Pourtant, la voie conduisant aux Trophées Vierges, qui commencent ainsi à s’imposer, est loin d’être un chemin de roses. Il fallait avoir la foi bien trempée et la conviction en fer de lance, tel que s’était présenté à nous le jeune promoteur Delano Kiki, pour que cette initiative trouve, aujourd’hui, une place de choix sur la courte liste de nos bonnes initiatives destinées à promouvoir l’excellence.
Beaucoup ne donnaient pas cher de ces Trophées Vierges. Ils y voyaient une aventure malsaine et sans lendemain. A les écouter, cette manifestation ne pouvait donner de la femme une image rassurante et digne. Et pourquoi donc tant de doute, tant de réserve et de réticence ?
C’est d’abord que les Trophées Vierges arrivaient sur le marché des Miss de ceci ou des Miss de cela, au moment où une majorité de Béninois en avait ras le bol. Le sentiment généralement partagé était que la femme, à travers ces différentes manifestations, était mise à toutes les sauces, manipulée à toutes les fins.

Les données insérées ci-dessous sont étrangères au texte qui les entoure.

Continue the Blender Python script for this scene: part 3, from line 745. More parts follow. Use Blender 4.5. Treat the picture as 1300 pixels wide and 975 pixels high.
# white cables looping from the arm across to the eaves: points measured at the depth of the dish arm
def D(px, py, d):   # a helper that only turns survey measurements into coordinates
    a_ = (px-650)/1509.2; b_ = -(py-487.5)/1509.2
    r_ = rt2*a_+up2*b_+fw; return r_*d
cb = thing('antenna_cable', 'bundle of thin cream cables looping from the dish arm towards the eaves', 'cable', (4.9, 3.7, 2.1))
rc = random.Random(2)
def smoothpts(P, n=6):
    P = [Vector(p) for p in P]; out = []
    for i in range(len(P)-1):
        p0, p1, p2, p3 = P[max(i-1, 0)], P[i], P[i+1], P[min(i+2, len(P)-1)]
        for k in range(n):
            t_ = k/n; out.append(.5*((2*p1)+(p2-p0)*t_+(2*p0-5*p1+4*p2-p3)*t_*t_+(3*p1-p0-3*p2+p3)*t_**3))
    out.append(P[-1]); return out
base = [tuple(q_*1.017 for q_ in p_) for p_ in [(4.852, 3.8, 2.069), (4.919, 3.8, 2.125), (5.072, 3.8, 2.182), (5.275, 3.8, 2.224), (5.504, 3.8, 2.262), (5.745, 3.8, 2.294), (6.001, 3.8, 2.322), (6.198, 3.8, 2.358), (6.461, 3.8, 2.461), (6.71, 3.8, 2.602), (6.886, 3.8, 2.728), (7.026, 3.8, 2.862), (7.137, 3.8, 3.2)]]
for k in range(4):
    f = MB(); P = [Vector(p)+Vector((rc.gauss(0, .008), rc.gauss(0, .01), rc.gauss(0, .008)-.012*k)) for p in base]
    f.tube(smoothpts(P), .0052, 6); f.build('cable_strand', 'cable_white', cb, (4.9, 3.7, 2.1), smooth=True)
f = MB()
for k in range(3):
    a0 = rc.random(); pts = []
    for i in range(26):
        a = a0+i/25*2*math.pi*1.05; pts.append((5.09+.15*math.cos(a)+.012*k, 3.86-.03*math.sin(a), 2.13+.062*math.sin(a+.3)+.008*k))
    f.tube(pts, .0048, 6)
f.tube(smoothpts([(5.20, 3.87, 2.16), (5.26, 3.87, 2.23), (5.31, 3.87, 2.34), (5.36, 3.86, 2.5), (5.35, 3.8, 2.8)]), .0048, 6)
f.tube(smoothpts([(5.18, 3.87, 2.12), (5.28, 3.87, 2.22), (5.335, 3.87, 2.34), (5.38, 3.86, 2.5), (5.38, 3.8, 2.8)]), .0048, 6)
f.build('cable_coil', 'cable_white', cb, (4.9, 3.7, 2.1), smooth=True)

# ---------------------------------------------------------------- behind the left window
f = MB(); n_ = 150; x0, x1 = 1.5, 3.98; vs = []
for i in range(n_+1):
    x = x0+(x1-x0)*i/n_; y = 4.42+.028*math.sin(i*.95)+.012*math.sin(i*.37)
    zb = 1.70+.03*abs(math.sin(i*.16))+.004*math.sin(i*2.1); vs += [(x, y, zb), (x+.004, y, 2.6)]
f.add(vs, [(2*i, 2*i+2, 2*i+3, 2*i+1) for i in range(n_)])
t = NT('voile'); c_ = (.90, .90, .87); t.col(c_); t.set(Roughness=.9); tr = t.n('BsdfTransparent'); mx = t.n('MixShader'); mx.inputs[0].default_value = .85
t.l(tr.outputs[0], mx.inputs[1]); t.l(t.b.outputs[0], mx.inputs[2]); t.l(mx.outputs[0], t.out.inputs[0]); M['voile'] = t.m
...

Derrière le paravent de la femme ainsi chosifiée, quelques obscurs aventuriers s’amusaient à tirer les ficelles.
C’est ensuite que le qualificatif de « vierges », réfère au sexe qui lui-même est un sujet encore largement tabou, sous nos latitudes. En tout cas, un sujet qui n’a pas encore sa place ou une place dans l’espace public de nos échanges. La virginité, de ce fait, est vue et appréciée, de prime abord, comme un sujet intime, c'est-à-dire un sujet frappé du sceau de la chose privée, une chose qui se doit d’être tenue cachée aux autres. Dans une telle vision, exposer des jeunes filles vierges au regard de tous, sur une scène publique, pour les besoins d’un concours, relèverait d’une monstrueuse incongruité.

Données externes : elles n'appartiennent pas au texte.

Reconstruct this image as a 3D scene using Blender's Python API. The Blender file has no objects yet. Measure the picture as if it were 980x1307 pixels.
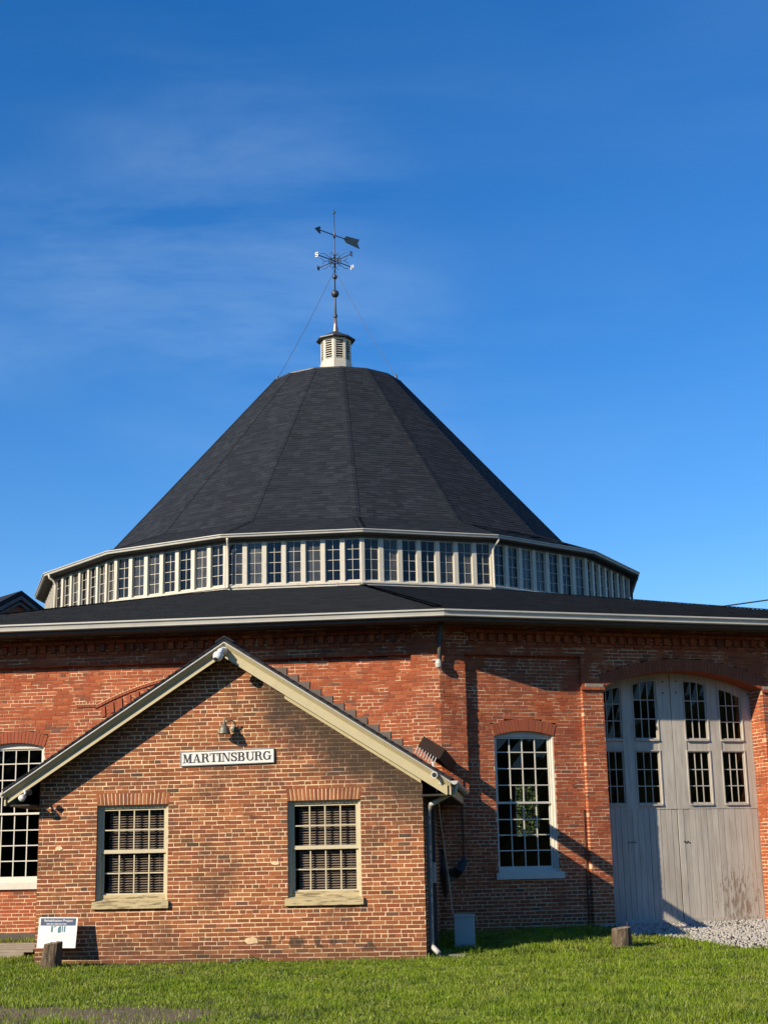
import bpy, math, random
import numpy as np
from mathutils import Vector, Matrix
random.seed(7); rng = np.random.default_rng(7)
S = bpy.context.scene; COL = S.collection
R_ = math.radians

# ------------------------------------------------------------------ camera
PT, RL, EYE = R_(13.47), R_(-1.184), 1.5
fw = Vector((0, math.cos(PT), math.sin(PT))); up0 = Vector((0, -math.sin(PT), math.cos(PT))); ri0 = Vector((1, 0, 0))
ri = ri0*math.cos(RL) + up0*math.sin(RL); up = -ri0*math.sin(RL) + up0*math.cos(RL)
cd = bpy.data.cameras.new('camera'); cam = bpy.data.objects.new('camera', cd); COL.objects.link(cam)
cd.sensor_fit = 'VERTICAL'; cd.sensor_height = 36; cd.lens = 1911/1307*36; cd.clip_end = 4000; cd.clip_start = .05
cam.matrix_world = Matrix(((ri.x, up.x, -fw.x, 0), (ri.y, up.y, -fw.y, 0), (ri.z, up.z, -fw.z, EYE), (0, 0, 0, 1)))
S.camera = cam

# ------------------------------------------------------------------ light
SUN_AZ, SUN_EL = R_(51), R_(25.6)           # azimuth measured from straight behind the camera towards its left
sdir = Vector((-math.sin(SUN_AZ)*math.cos(SUN_EL), -math.cos(SUN_AZ)*math.cos(SUN_EL), math.sin(SUN_EL)))
W = bpy.data.worlds.new('World'); S.world = W; W.use_nodes = True
wn = W.node_tree.nodes; wl = W.node_tree.links
bg = wn['Background']
sky = wn.new('ShaderNodeTexSky'); sky.sky_type = 'NISHITA'; sky.sun_disc = False
sky.sun_elevation = SUN_EL; sky.sun_rotation = math.atan2(sdir.x, sdir.y)
sky.air_density = 1.0; sky.dust_density = 0.; sky.ozone_density = 4.0; sky.altitude = 100
hs = wn.new('ShaderNodeHueSaturation'); hs.inputs['Saturation'].default_value = 1.30; hs.inputs['Hue'].default_value = .508; hs.inputs['Value'].default_value = 1.95
wl.new(sky.outputs[0], hs.inputs['Color'])
# thin cirrus, streaked along the horizon
tc = wn.new('ShaderNodeTexCoord')
mp = wn.new('ShaderNodeMapping'); mp.inputs['Scale'].default_value = (1.1, 1.1, 5.0); mp.inputs['Rotation'].default_value = (0, R_(-9), R_(20))
wl.new(tc.outputs['Generated'], mp.inputs[0])
n1 = wn.new('ShaderNodeTexNoise'); n1.inputs['Scale'].default_value = 1.9; n1.inputs['Detail'].default_value = 9; n1.inputs['Roughness'].default_value = .62; n1.inputs['Distortion'].default_value = .5
wl.new(mp.outputs[0], n1.inputs['Vector'])
vd = wn.new('ShaderNodeVectorMath'); vd.operation = 'DOT_PRODUCT'; vd.inputs[1].default_value = Vector((-.15, .93, .33)).normalized()
wl.new(tc.outputs['Generated'], vd.inputs[0])
rv = wn.new('ShaderNodeMapRange'); rv.inputs['From Min'].default_value = .972; rv.inputs['From Max'].default_value = .9995; rv.interpolation_type = 'SMOOTHSTEP'
wl.new(vd.outputs['Value'], rv.inputs[0])
mp2 = wn.new('ShaderNodeMapping'); mp2.inputs['Location'].default_value = (.3, .1, .45); mp2.inputs['Scale'].default_value = (1, 1, 2.5)
wl.new(tc.outputs['Generated'], mp2.inputs[0])
n2 = wn.new('ShaderNodeTexNoise'); n2.inputs['Scale'].default_value = 2.6; n2.inputs['Detail'].default_value = 2
wl.new(mp2.outputs[0], n2.inputs['Vector'])
r1 = wn.new('ShaderNodeMapRange'); r1.inputs['From Min'].default_value = .42; r1.inputs['From Max'].default_value = .80
wl.new(n1.outputs[0], r1.inputs[0])
r2 = wn.new('ShaderNodeMapRange'); r2.inputs['From Min'].default_value = .30; r2.inputs['From Max'].default_value = .60
wl.new(n2.outputs[0], r2.inputs[0])
mu = wn.new('ShaderNodeMath'); mu.operation = 'MULTIPLY'; wl.new(r1.outputs[0], mu.inputs[0]); wl.new(r2.outputs[0], mu.inputs[1])
mu2 = wn.new('ShaderNodeMath'); mu2.operation = 'MULTIPLY'; mu2.inputs[1].default_value = .58; mu3 = wn.new('ShaderNodeMath'); mu3.operation = 'MULTIPLY'; wl.new(mu.outputs[0], mu3.inputs[0])
ad_ = wn.new('ShaderNodeMath'); ad_.operation = 'ADD'; ad_.inputs[1].default_value = .12; wl.new(rv.outputs[0], ad_.inputs[0]); wl.new(ad_.outputs[0], mu3.inputs[1]); wl.new(mu3.outputs[0], mu2.inputs[0])
mx = wn.new('ShaderNodeMix'); mx.data_type = 'RGBA'; mx.inputs[7].default_value = (6.0, 8.6, 11.5, 1)
wl.new(mu2.outputs[0], mx.inputs[0]); wl.new(hs.outputs[0], mx.inputs[6]); wl.new(mx.outputs[2], bg.inputs[0])
bg.inputs[1].default_value = .060
sl = bpy.data.lights.new('sun', 'SUN'); sl.energy = 5.0; sl.angle = R_(.5); sl.color = (1.0, .86, .66)
so = bpy.data.objects.new('sun', sl); COL.objects.link(so)
so.rotation_euler = sdir.to_track_quat('Z', 'Y').to_euler(); so.location = sdir*80
S.view_settings.view_transform = 'Standard'; S.view_settings.look = 'None'; S.view_settings.gamma = 1
S.view_settings.exposure = .53

# ------------------------------------------------------------------ frames of the place (metres)
YL = R_(5.65); STEP = R_(22.5); CX, CY = -1.827, 57.961
AB = YL - R_(11.25)
COSH = math.cos(R_(11.25))
def ring(Rv, k, z): a = AB - STEP*k; return Vector((CX - Rv*math.sin(a), CY - Rv*math.cos(a), z))
class Frame:                       # u along the wall, z up, d outward
    def __init__(s, p, u, n): s.p = Vector((p[0], p[1], 0)); s.u = Vector(u).normalized(); s.n = Vector(n).normalized()
    def P(s, u, z, d=0.): return s.p + s.u*u + s.n*d + Vector((0, 0, z))
RW = 29.10
def facet(k, Rv=RW):               # between vertex k and k+1; u=0 at vertex k
    A, B = ring(Rv, k, 0), ring(Rv, k+1, 0); u = (B-A).normalized(); n = Vector((u.y, -u.x, 0)); return Frame(A, u, n)
V0 = ring(RW, 0, 0)
FR = facet(0)
FL = Frame(V0, (math.cos(YL), -math.sin(YL), 0), (-math.sin(YL), -math.cos(YL), 0))
SIDE = 2*RW*math.sin(R_(11.25))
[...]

C’est enfin que la perception de la virginité, comme valeur, a notablement changé dans tous les esprits. La jeune génération de nos compatriotes se dégage plus tôt de la tutelle parentale et revendique de bonne heure son autonomie. La famille cède de plus en plus sa mission d’éducation à l’école qui ne se préoccupe que d’enseigner et d’instruire plutôt que d’éduquer ou à la rue qui, à défaut de former, déforme.
Dans un environnement où la dépravation des mœurs est de plus en plus tolérée comme un fait de société avec laquelle il faut compter, notamment dans nos agglomérations urbaines, la virginité passe pour une originalité plutôt bizarre et la jeune fille vierge pour une grande niaise totalement hors jeu. C’est à peine si l’on ne l’accusait pas de retarder à l’horloge de l’essentiel en jouant les originales par son refus d’accéder au plein statut d’une femme accomplie. Et puis, que veut-elle démontrer et pour qui se prend elle à vouloir se singulariser, à chercher à s’asseoir sur la règle générale comme l’exception qui refuse de se jeter à l’eau et de prendre le train en marche ?

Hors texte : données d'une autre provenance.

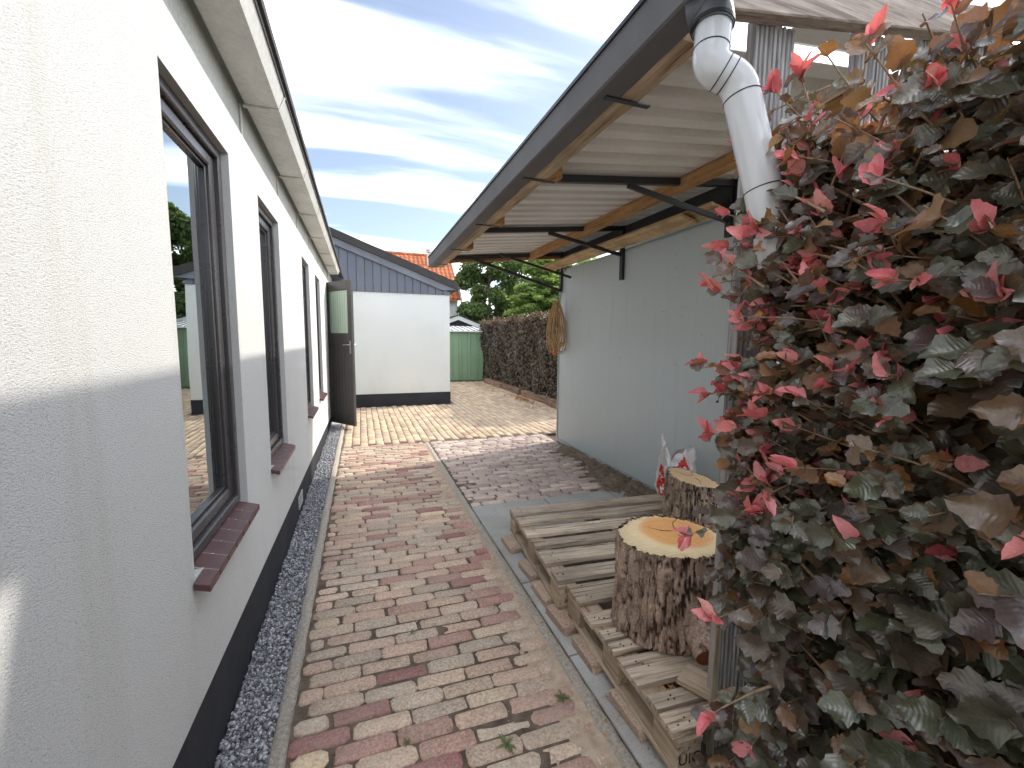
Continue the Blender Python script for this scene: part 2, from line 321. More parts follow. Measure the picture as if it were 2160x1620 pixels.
m_tile = M_plain('orange_tile', (0.504, 0.162, 0.066), (0.396, 0.120, 0.048), 0.7, 3, 50, 0.2, var=0.22)
m_bark1 = M_bark('stump_bark', (0.36, 0.255, 0.20), (0.54, 0.42, 0.34), (0.055, 0.034, 0.025))
m_bark2 = M_bark('old_bark', (0.32, 0.245, 0.185), (0.52, 0.41, 0.31), (0.045, 0.03, 0.022))
m_cut1 = M_cut('fresh_cut', (0.84, 0.68, 0.43), (0.78, 0.42, 0.16), 0.03, 0.02)
m_cut2 = M_cut('aged_cut', (0.62, 0.46, 0.27), (0.56, 0.39, 0.22), 0.0, 0.0)
m_cut3 = M_cut('branch_cut', (0.210, 0.084, 0.042), (0.252, 0.091, 0.042), 0.0, 0.0)
m_bagw = M_plain('white_plastic', (0.72, 0.70, 0.69), (0.62, 0.60, 0.60), 0.35, 8, 60, 0.1)
m_bagr = M_plain('red_print', (0.682, 0.039, 0.033), None, 0.35, 8, 60, 0.1)
m_cable = M_plain('tan_cable', (0.64, 0.43, 0.20), (0.52, 0.33, 0.14), 0.5, 20, 90, 0.05)
m_orange = M_plain('orange_plastic', (0.72, 0.17, 0.04), None, 0.4, 20, 90, 0.05)
m_twig = M_plain('twig_bark', (0.240, 0.152, 0.096), (0.384, 0.272, 0.176), 0.8, 30, 120, 0.3)
m_trunk = M_bark('tree_bark', (0.10, 0.08, 0.06), (0.16, 0.13, 0.10), (0.03, 0.025, 0.02))
m_leaf = M_leaf('copper_leaf', [(0.0, (0.060,0.078,0.046)), (0.22, (0.105,0.105,0.078)), (0.42, (0.078,0.100,0.058)), (0.60, (0.118,0.094,0.100)), (0.76, (0.085,0.072,0.060)), (0.93, (0.140,0.098,0.066)), (0.98, (0.22,0.12,0.06)), (1.0, (0.45,0.21,0.06))],
                [(0.0, (0.30,0.17,0.05)), (0.6, (0.42,0.17,0.06)), (1.0, (0.65,0.30,0.06))], 0.20, 0.27, (0.36,0.32,0.24), 0.18, 1.0)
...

Voilà la montagne de résistance, de méfiance, de réticence qu’a dû affronter et vaincre Delano Kiki avant que des jeunes filles vierges ne commencent à jeter le masque et à montrer le courage de sortir enfin de leur cachette pour affronter le regard du public ; avant que ceux qui doutent de l’existence même de cette race de femme dans nos sociétés ne se ravisent ; avant que la virginité ne retrouve la noblesse perdue d’une valeur à laquelle nous devons tenir comme à la prunelle de nos yeux.
L’excellence doit cesser d’être, pour nous, un simple objet de discours. Elle doit prendre la forme concrète d’une part de vie que l’on a jugée utile et nécessaire de vivre. Et l’on côtoie l’excellence chaque fois qu’une jeune fille, environnée de contre exemples, soumise à des tentations sans nombre, trouve cependant, en elle-même, la force mentale et morale de ramer à contre courant ou de prendre la vie à rebours. C’est la preuve par neuf que toute jeune fille béninoise peut choisir d’être différentes des autres ou de ne pas être comme tout le monde, au nom de valeurs qui la transcendent, la portent et la hissent aux étages supérieurs de l’idéal. C’est là, nous semble-t-il, toute la philosophie des Trophées Vierges.